◆ **DATA EXTRACT**
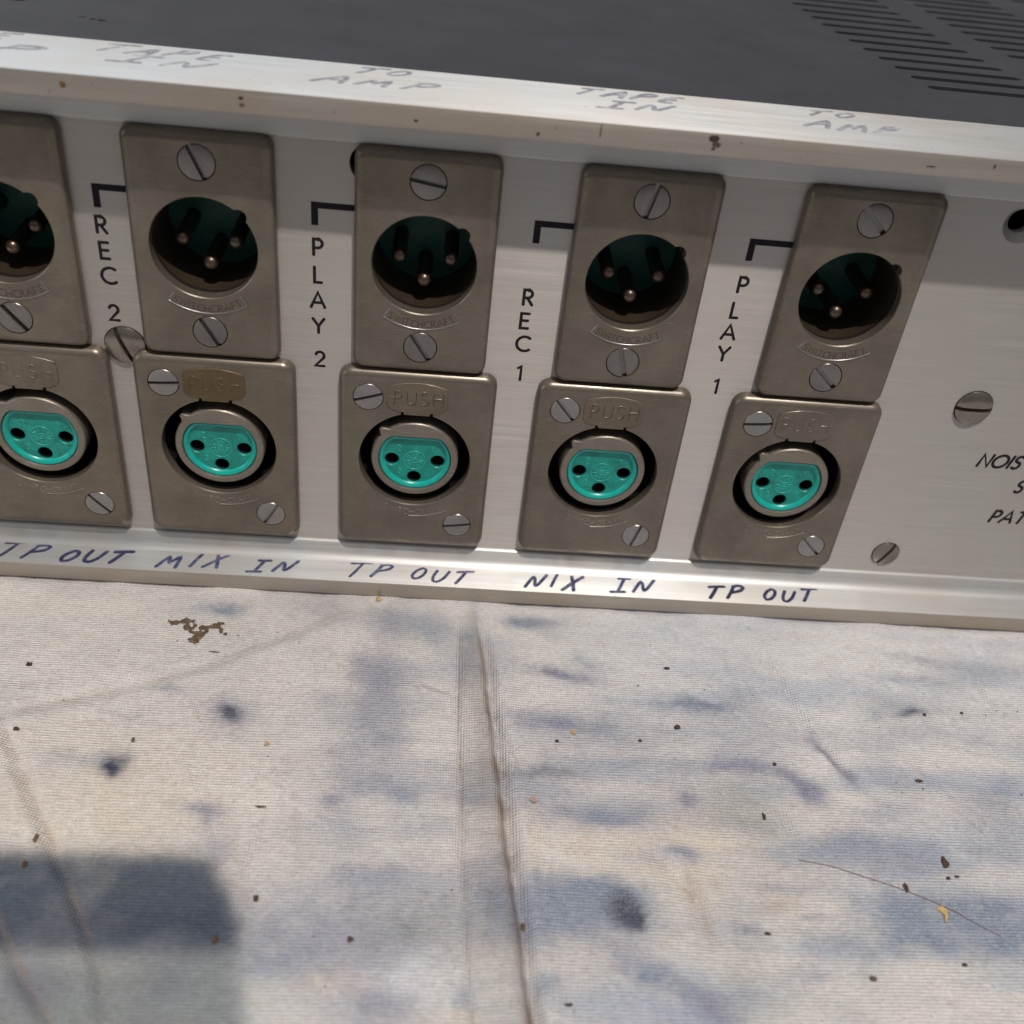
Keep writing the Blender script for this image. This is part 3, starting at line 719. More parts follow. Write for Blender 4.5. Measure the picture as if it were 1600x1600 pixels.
# front panel with its holes
PB, PT = -1.05, 72.35
def box(x0, x1, y0, y1, z0, z1):
    mb = MB(); mb.add([(x0,y0,z0),(x1,y0,z0),(x1,y1,z0),(x0,y1,z0),(x0,y0,z1),(x1,y0,z1),(x1,y1,z1),(x0,y1,z1)],
        [[0,3,2,1],[4,5,6,7],[0,1,5,4],[1,2,6,5],[2,3,7,6],[3,0,4,7]]); return mb
cuts = []
for x in MX: cuts.append(loft([(circle(x, 55.0, 8.9, 40), 4), (circle(x, 55.0, 8.9, 40), -1)]))
for x in FX: cuts.append(loft([(circle(x, 19.0, 10.4, 40), 4), (circle(x, 19.0, 10.4, 40), -1)]))
for hx, hz, hr in ((88.2, 36.3, 3.36), (83.1, 3.4, 2.66), (-53.6, 36.6, 3.36)): cuts.append(loft([(circle(hx, hz, hr, 40), 1.3), (circle(hx, hz, hr, 40), -1)]))
cuts.append(loft([(circle(-15.35, 69.4, 2.8, 32), 4), (circle(-15.35, 69.4, 2.8, 32), -1)]))
for hx, hz in ((84.0, 68.9),):    # countersunk empty hole
    cuts.append(loft([(circle(hx, hz, 1.9, 32), 4), (circle(hx, hz, 1.9, 32), 1.25), (circle(hx, hz, 3.15, 32), 0), (circle(hx, hz, 3.15, 32), -1)]))
pm = box(XL, XR, 0, 2.4, PB, PT).mesh('front_panel', M_PANEL); recalc(pm)
panel = link('front_panel', boolean(pm, cuts), unit)

# extruded rails: lip, cove and top or bottom flange
def rail(zsign):
    e = [];  # profile (y, z) going round
    if zsign > 0: z0, zi, outer, s = PT+0.02, TOP-3.2, TOP, 1
    else: z0, zi, outer, s = PB-0.02, BOT+3.2, BOT, -1
    def q(a): t = math.radians(a); return math.cos(t), math.sin(t)
    prof = [(2.4, z0), (-0.2, z0)] + [(-0.2-0.4*q(a)[1], z0+s*0.4*(1-q(a)[0])) for a in (22, 45, 67, 90)]
    rf = 1.5
    prof += [(-0.6-rf*(1-q(a)[0]), zi-s*rf*(1-q(a)[1])) for a in range(0, 91, 15)]
    prof += [(-7.18, zi), (-7.28, zi+s*0.04), (-7.32, zi+s*0.14), (-7.32, outer-s*0.14), (-7.28, outer-s*0.04), (-7.18, outer), (9.1, outer), (9.1, outer-s*1.6), (2.4, outer-s*1.6)]
    mb = MB(); n = len(prof); xs = [XL, XR]; P = [(x, y, z) for x in xs for y, z in prof]
    F = [[i, (i+1) % n, n+(i+1) % n, n+i] for i in range(n)] + [list(range(n)), [n+i for i in range(n)][::-1]]
    mb.add(P, F); me = mb.mesh('rail', M_RAIL, 30); recalc(me)
    me.materials.append(M_EDGE_SHADE)
    for p in me.polygons:
        if p.normal.y < -0.9 and p.center.y < -7.2*S: p.material_index = 1
    return me
top_rail = link('rail', rail(1), unit, label='upper aluminium rail with faded pen marks on its top')
bottom_rail = link('rail', rail(-1), unit, label='lower aluminium rail with blue-black handwriting')

# black cover with rows of cut slots
cover_mb = box(XL+1, XR-1, 9.12, 262, 78.9, 80.15)
slots = MB()
def slot_cut(x0, x1, y):
    r = 1.05; pts = [(x1-r+r*math.cos(a), y+r*math.sin(a)) for a in [math.radians(t) for t in range(-90, 91, 30)]] + [(x0+r+r*math.cos(a), y+r*math.sin(a)) for a in [math.radians(t) for t in range(90, 271, 30)]]
    n = len(pts); slots.add([(x, yy, 78) for x, yy in pts]+[(x, yy, 81.5) for x, yy in pts],
        [[i, (i+1) % n, n+(i+1) % n, n+i] for i in range(n)]+[list(range(n))[::-1], [n+i for i in range(n)]])
for k in range(26):
    y = 28.8+5.6*k; sx = -1.15*k*(1 if k < 8 else 1) + (0.55*(k-7) if k > 7 else 0)
    for x0 in (-218.0, -187.0, -156.0, -125.0, -94.0, 75.0, 106.0, 137.0, 168.0):
        slot_cut(x0+sx, x0+sx+23.2, y)
cme = cover_mb.mesh('cover', M_COVER); recalc(cme)
link('top_cover', boolean(cme, [slots]), unit)
ch = MB()
for b in (box(XL+2, XR-2, 9.2, 260, BOT+0.4, BOT+1.6), box(XL+2, XL+3, 9.2, 260, BOT+1.7, 78.8), box(XR-3, XR-2, 9.2, 260, BOT+1.7, 78.8), box(XL+3.1, XR-3.1, 259, 260, BOT+1.7, 78.8)):
    ch.add(b.v, b.f)
cm = ch.mesh('chassis', M_BLACK); recalc(cm); link('chassis', cm, unit)
bk = box(XL+3.2, XR-3.2, 13.3, 14, BOT+1.7, 78.8).mesh('added_light_block', M_BLACK); recalc(bk); link('added_light_block', bk, unit)  # unseen black sheet added to block light behind the panel holes
cb = box(XL+6, XR-6, 20, 200, 40, 41).mesh('circuit_shelf', M_BLACK); recalc(cb); link('circuit_shelf', cb, unit)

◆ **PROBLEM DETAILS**
Copy the material shown above in full and exactly. Skip the pictures.

◆ **FINISHED ANSWER**
Keep writing the Blender script for this image. This is part 3, starting at line 719. More parts follow. Write for Blender 4.5. Measure the picture as if it were 1600x1600 pixels.
# front panel with its holes
PB, PT = -1.05, 72.35
def box(x0, x1, y0, y1, z0, z1):
    mb = MB(); mb.add([(x0,y0,z0),(x1,y0,z0),(x1,y1,z0),(x0,y1,z0),(x0,y0,z1),(x1,y0,z1),(x1,y1,z1),(x0,y1,z1)],
        [[0,3,2,1],[4,5,6,7],[0,1,5,4],[1,2,6,5],[2,3,7,6],[3,0,4,7]]); return mb
cuts = []
for x in MX: cuts.append(loft([(circle(x, 55.0, 8.9, 40), 4), (circle(x, 55.0, 8.9, 40), -1)]))
for x in FX: cuts.append(loft([(circle(x, 19.0, 10.4, 40), 4), (circle(x, 19.0, 10.4, 40), -1)]))
for hx, hz, hr in ((88.2, 36.3, 3.36), (83.1, 3.4, 2.66), (-53.6, 36.6, 3.36)): cuts.append(loft([(circle(hx, hz, hr, 40), 1.3), (circle(hx, hz, hr, 40), -1)]))
cuts.append(loft([(circle(-15.35, 69.4, 2.8, 32), 4), (circle(-15.35, 69.4, 2.8, 32), -1)]))
for hx, hz in ((84.0, 68.9),):    # countersunk empty hole
    cuts.append(loft([(circle(hx, hz, 1.9, 32), 4), (circle(hx, hz, 1.9, 32), 1.25), (circle(hx, hz, 3.15, 32), 0), (circle(hx, hz, 3.15, 32), -1)]))
pm = box(XL, XR, 0, 2.4, PB, PT).mesh('front_panel', M_PANEL); recalc(pm)
panel = link('front_panel', boolean(pm, cuts), unit)

# extruded rails: lip, cove and top or bottom flange
def rail(zsign):
    e = [];  # profile (y, z) going round
    if zsign > 0: z0, zi, outer, s = PT+0.02, TOP-3.2, TOP, 1
    else: z0, zi, outer, s = PB-0.02, BOT+3.2, BOT, -1
    def q(a): t = math.radians(a); return math.cos(t), math.sin(t)
    prof = [(2.4, z0), (-0.2, z0)] + [(-0.2-0.4*q(a)[1], z0+s*0.4*(1-q(a)[0])) for a in (22, 45, 67, 90)]
    rf = 1.5
    prof += [(-0.6-rf*(1-q(a)[0]), zi-s*rf*(1-q(a)[1])) for a in range(0, 91, 15)]
    prof += [(-7.18, zi), (-7.28, zi+s*0.04), (-7.32, zi+s*0.14), (-7.32, outer-s*0.14), (-7.28, outer-s*0.04), (-7.18, outer), (9.1, outer), (9.1, outer-s*1.6), (2.4, outer-s*1.6)]
    mb = MB(); n = len(prof); xs = [XL, XR]; P = [(x, y, z) for x in xs for y, z in prof]
    F = [[i, (i+1) % n, n+(i+1) % n, n+i] for i in range(n)] + [list(range(n)), [n+i for i in range(n)][::-1]]
    mb.add(P, F); me = mb.mesh('rail', M_RAIL, 30); recalc(me)
    me.materials.append(M_EDGE_SHADE)
    for p in me.polygons:
        if p.normal.y < -0.9 and p.center.y < -7.2*S: p.material_index = 1
    return me
top_rail = link('rail', rail(1), unit, label='upper aluminium rail with faded pen marks on its top')
bottom_rail = link('rail', rail(-1), unit, label='lower aluminium rail with blue-black handwriting')

# black cover with rows of cut slots
cover_mb = box(XL+1, XR-1, 9.12, 262, 78.9, 80.15)
slots = MB()
def slot_cut(x0, x1, y):
    r = 1.05; pts = [(x1-r+r*math.cos(a), y+r*math.sin(a)) for a in [math.radians(t) for t in range(-90, 91, 30)]] + [(x0+r+r*math.cos(a), y+r*math.sin(a)) for a in [math.radians(t) for t in range(90, 271, 30)]]
    n = len(pts); slots.add([(x, yy, 78) for x, yy in pts]+[(x, yy, 81.5) for x, yy in pts],
        [[i, (i+1) % n, n+(i+1) % n, n+i] for i in range(n)]+[list(range(n))[::-1], [n+i for i in range(n)]])
for k in range(26):
    y = 28.8+5.6*k; sx = -1.15*k*(1 if k < 8 else 1) + (0.55*(k-7) if k > 7 else 0)
    for x0 in (-218.0, -187.0, -156.0, -125.0, -94.0, 75.0, 106.0, 137.0, 168.0):
        slot_cut(x0+sx, x0+sx+23.2, y)
cme = cover_mb.mesh('cover', M_COVER); recalc(cme)
link('top_cover', boolean(cme, [slots]), unit)
ch = MB()
for b in (box(XL+2, XR-2, 9.2, 260, BOT+0.4, BOT+1.6), box(XL+2, XL+3, 9.2, 260, BOT+1.7, 78.8), box(XR-3, XR-2, 9.2, 260, BOT+1.7, 78.8), box(XL+3.1, XR-3.1, 259, 260, BOT+1.7, 78.8)):
    ch.add(b.v, b.f)
cm = ch.mesh('chassis', M_BLACK); recalc(cm); link('chassis', cm, unit)
bk = box(XL+3.2, XR-3.2, 13.3, 14, BOT+1.7, 78.8).mesh('added_light_block', M_BLACK); recalc(bk); link('added_light_block', bk, unit)  # unseen black sheet added to block light behind the panel holes
cb = box(XL+6, XR-6, 20, 200, 40, 41).mesh('circuit_shelf', M_BLACK); recalc(cb); link('circuit_shelf', cb, unit)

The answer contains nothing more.